• _Instruction_
The data below should be printed in full, exactly, and without any of its images.

• _Recorded data_

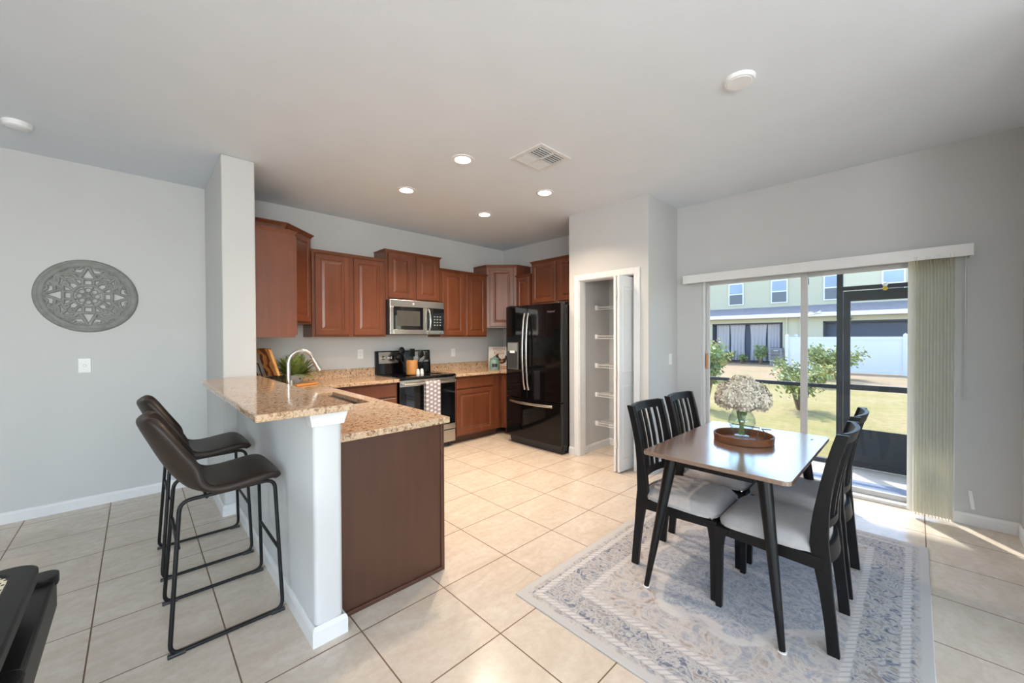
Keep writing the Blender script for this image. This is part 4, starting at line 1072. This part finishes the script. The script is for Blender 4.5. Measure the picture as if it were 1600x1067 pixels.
heads = [(-.04, .052, 1.0, .084), (.052, -.044, 1.01, .082), (.0, .0, 1.03, .088), (-.06, -.03, .99, .072), (.065, .045, 1.0, .074), (-.005, .095, .985, .064), (.028, -.095, .985, .066)]
ux, uy = .72, -.69   # the bouquet spreads widest across this direction
for hx, hy, hz, hr in heads:
    hx, hy = hx*1.0, hy*1.0
    for k in range(150):
        d = Vector((rnd.gauss(0, 1), rnd.gauss(0, 1), rnd.gauss(0, 1)+.25)).normalized()
        c = Vector((VC[0]+hx*.8, VC[1]+hy*.8, hz))+d*hr*rnd.uniform(.85, 1.05)
        if c.z < .928: continue
        a = d.orthogonal().normalized(); b_ = d.cross(a); rot = rnd.uniform(0, PI)
        a, b_ = a*math.cos(rot)+b_*math.sin(rot), b_*math.cos(rot)-a*math.sin(rot)
        s = rnd.uniform(.013, .02)
        for q in range(4):
            e_ = (a, b_, -a, -b_)[q]; g_ = (b_, -a, -b_, a)[q]
            m.quad(c, c+e_*s*.9+g_*s*.3+d*.004, c+e_*s*.8+g_*s*.8+d*.007, c+g_*s*.9+e_*s*.3+d*.004)
    m.ball((VC[0]+hx*.8, VC[1]+hy*.8, hz), hr*.84, 14, 10)
m.build('blossoms', 'petal', t_)
m = MB()
for k in range(7):
    a = k*.9; m.tube([(VC[0]+.014*math.cos(a+2), VC[1]+.014*math.sin(a+2), .775), (VC[0]+.012*math.cos(a), VC[1]+.012*math.sin(a), .86), (VC[0]+.026*math.cos(a), VC[1]+.026*math.sin(a), .945), (VC[0]+.05*math.cos(a), VC[1]+.05*math.sin(a), .98)], [.004, .006, .010, .004], 7)
m.build('stems', 'stem', t_, smooth=True)
m = MB()
for k in range(6):
    a = k*1.05+.4; c_, s_ = math.cos(a), math.sin(a)
    m.grid(lambda u, v_: Vector((VC[0]+c_*(.012+.022*u)-s_*(.018*math.sin(PI*u)*(v_-.5)*2), VC[1]+s_*(.012+.022*u)+c_*(.018*math.sin(PI*u)*(v_-.5)*2), .86+.10*u)), 6, 2)
m.build('leaves', plain('leaf_green', lin(108, 128, 76), .5, vary=.2), t_)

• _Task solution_
Keep writing the Blender script for this image. This is part 4, starting at line 1072. This part finishes the script. The script is for Blender 4.5. Measure the picture as if it were 1600x1067 pixels.
heads = [(-.04, .052, 1.0, .084), (.052, -.044, 1.01, .082), (.0, .0, 1.03, .088), (-.06, -.03, .99, .072), (.065, .045, 1.0, .074), (-.005, .095, .985, .064), (.028, -.095, .985, .066)]
ux, uy = .72, -.69   # the bouquet spreads widest across this direction
for hx, hy, hz, hr in heads:
    hx, hy = hx*1.0, hy*1.0
    for k in range(150):
        d = Vector((rnd.gauss(0, 1), rnd.gauss(0, 1), rnd.gauss(0, 1)+.25)).normalized()
        c = Vector((VC[0]+hx*.8, VC[1]+hy*.8, hz))+d*hr*rnd.uniform(.85, 1.05)
        if c.z < .928: continue
        a = d.orthogonal().normalized(); b_ = d.cross(a); rot = rnd.uniform(0, PI)
        a, b_ = a*math.cos(rot)+b_*math.sin(rot), b_*math.cos(rot)-a*math.sin(rot)
        s = rnd.uniform(.013, .02)
        for q in range(4):
            e_ = (a, b_, -a, -b_)[q]; g_ = (b_, -a, -b_, a)[q]
            m.quad(c, c+e_*s*.9+g_*s*.3+d*.004, c+e_*s*.8+g_*s*.8+d*.007, c+g_*s*.9+e_*s*.3+d*.004)
    m.ball((VC[0]+hx*.8, VC[1]+hy*.8, hz), hr*.84, 14, 10)
m.build('blossoms', 'petal', t_)
m = MB()
for k in range(7):
    a = k*.9; m.tube([(VC[0]+.014*math.cos(a+2), VC[1]+.014*math.sin(a+2), .775), (VC[0]+.012*math.cos(a), VC[1]+.012*math.sin(a), .86), (VC[0]+.026*math.cos(a), VC[1]+.026*math.sin(a), .945), (VC[0]+.05*math.cos(a), VC[1]+.05*math.sin(a), .98)], [.004, .006, .010, .004], 7)
m.build('stems', 'stem', t_, smooth=True)
m = MB()
for k in range(6):
    a = k*1.05+.4; c_, s_ = math.cos(a), math.sin(a)
    m.grid(lambda u, v_: Vector((VC[0]+c_*(.012+.022*u)-s_*(.018*math.sin(PI*u)*(v_-.5)*2), VC[1]+s_*(.012+.022*u)+c_*(.018*math.sin(PI*u)*(v_-.5)*2), .86+.10*u)), 6, 2)
m.build('leaves', plain('leaf_green', lin(108, 128, 76), .5, vary=.2), t_)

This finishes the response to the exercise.